Let us assume that there is a problem with social inequality in this country. How would a larger national debt affect those inequalities? Who holds the bonds in the Government of Canada? Are they the poor people, the suffering, the downtrodden? Are they even the aspiring and struggling working class? Of course not. Bonds in governments are overwhelmingly held by more affluent, and even rich, people. That is why we will always hear international bankers recommending that governments go into deficit. It makes perfect sense for them. They are the ones lending the money and getting the interest. They receive interest payments. The working class pays them. In that sense, debt interest is a wealth transfer. It is a form of redistribution from the working class to the super-rich.

By expanding the national debt, the government is carrying out a massive multi-billion dollar transfer from the have-nots to the have-yachts, from those with the least to those with the most. Once again we see that when government gets big, when the wealth of the nation is concentrated in the state, those with power and influence over the state always win or are always better off.

We on this side of the House of Commons believe in a merit-driven economy, where people get ahead through their hard work, where the free enterprise system allows everyone to do better by making everyone else better, a system where people make decisions with their own money rather than with the money of others.
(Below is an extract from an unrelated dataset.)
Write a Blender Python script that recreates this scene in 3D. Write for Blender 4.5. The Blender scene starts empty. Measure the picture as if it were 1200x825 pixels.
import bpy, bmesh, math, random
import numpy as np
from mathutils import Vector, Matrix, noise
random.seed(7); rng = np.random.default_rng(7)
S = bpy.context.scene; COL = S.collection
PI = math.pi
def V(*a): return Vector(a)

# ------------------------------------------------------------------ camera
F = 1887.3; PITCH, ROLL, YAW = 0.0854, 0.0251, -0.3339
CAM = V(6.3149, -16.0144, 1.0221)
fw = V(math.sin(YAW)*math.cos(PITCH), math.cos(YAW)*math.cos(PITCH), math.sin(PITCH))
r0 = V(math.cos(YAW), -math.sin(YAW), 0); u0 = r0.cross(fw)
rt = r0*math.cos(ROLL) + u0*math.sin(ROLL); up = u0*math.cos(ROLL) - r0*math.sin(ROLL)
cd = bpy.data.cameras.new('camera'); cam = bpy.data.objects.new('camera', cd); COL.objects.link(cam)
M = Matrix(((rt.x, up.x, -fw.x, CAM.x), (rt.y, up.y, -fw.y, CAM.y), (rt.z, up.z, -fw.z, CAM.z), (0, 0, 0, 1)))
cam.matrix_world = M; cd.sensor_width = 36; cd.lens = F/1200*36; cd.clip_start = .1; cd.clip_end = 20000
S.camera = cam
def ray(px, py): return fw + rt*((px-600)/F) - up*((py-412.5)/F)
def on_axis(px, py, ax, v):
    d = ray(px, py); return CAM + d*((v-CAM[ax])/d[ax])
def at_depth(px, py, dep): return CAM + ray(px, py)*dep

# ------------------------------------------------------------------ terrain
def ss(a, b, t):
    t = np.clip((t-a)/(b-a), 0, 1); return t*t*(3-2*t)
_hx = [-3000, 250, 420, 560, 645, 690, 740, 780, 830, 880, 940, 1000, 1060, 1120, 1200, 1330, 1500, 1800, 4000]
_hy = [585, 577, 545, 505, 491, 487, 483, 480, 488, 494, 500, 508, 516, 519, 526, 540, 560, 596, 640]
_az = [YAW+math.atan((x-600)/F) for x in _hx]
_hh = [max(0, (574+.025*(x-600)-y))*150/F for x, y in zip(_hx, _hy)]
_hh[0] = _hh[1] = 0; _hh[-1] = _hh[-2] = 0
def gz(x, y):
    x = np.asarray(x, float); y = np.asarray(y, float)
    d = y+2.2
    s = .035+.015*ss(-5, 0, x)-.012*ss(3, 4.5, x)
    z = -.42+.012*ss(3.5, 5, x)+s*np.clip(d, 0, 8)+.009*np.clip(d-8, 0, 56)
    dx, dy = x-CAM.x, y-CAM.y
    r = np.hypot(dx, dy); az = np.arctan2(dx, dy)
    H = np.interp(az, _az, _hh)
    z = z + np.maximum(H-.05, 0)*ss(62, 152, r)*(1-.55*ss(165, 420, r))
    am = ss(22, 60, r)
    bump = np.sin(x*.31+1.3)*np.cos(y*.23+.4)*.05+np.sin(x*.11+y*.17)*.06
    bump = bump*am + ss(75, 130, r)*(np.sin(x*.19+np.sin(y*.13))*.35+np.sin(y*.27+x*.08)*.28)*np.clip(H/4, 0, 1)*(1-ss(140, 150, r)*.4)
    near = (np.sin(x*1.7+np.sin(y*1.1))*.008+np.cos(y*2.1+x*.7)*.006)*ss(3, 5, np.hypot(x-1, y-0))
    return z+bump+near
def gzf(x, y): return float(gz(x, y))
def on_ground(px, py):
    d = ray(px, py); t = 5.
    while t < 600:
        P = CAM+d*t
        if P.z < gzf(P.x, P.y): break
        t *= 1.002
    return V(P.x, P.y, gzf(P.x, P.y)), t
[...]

It is a great irony that our friends across the way, who subscribe to seventies-style central planning, think that people should not be trusted with their own money but that a person should be trusted with other people's money. Who the Liberals want to control other people's money is always them. It is a self-serving and egotistical ideology to which they subscribe.

We on this side subscribe to a view that requires humility of government. We understand that the people who earn the money should keep the money rather than having politicians use the power of coercive taxation to extract it from them and spend it on their behalf. Simply put, as my leader has, we believe in putting people ahead of government in a system in which no one can get ahead except by making people better off by offering them something that is worth more than they had to pay to get it.

That is the free market system, and in reinstating that great free market tradition in this country, not only can we give everyone a chance to succeed but we can replace this notion of a modern-day aristocracy through big government with the notion of a meritocracy through the free market.

The Budget February 28th, 2018

Mr. Speaker, there is no question the Prime Minister has inherited great fortune, a strong world economy, and a doubling of oil prices, our American customers south of the border driving up demand, and the government is blowing every penny of it. The deficit is three times what the Liberals promised. The deficit will continue for a quarter century, and amount to almost half a trillion dollars in new debt.

I will ask for a third time, and maybe this time the Prime Minister can answer the question. In what year will the budget be balanced?

The Budget February 28th, 2018

Mr. Speaker, as is usual, the Prime Minister was wrong in the choice he presented them.

He said that the deficit this year would be $6 billion; instead, it is $18 billion, three times bigger. He said that next year the budget would be balanced, and now we learn that it will not be for another quarter of a century, during which time he will add, or some future government will add, a half a trillion dollars in debt, presuming there is no more spending.

Once again, when will the budget be balanced?

The Budget February 28th, 2018

Mr. Speaker, the Prime Minister wants to talk about the budget. In what year will it be balanced?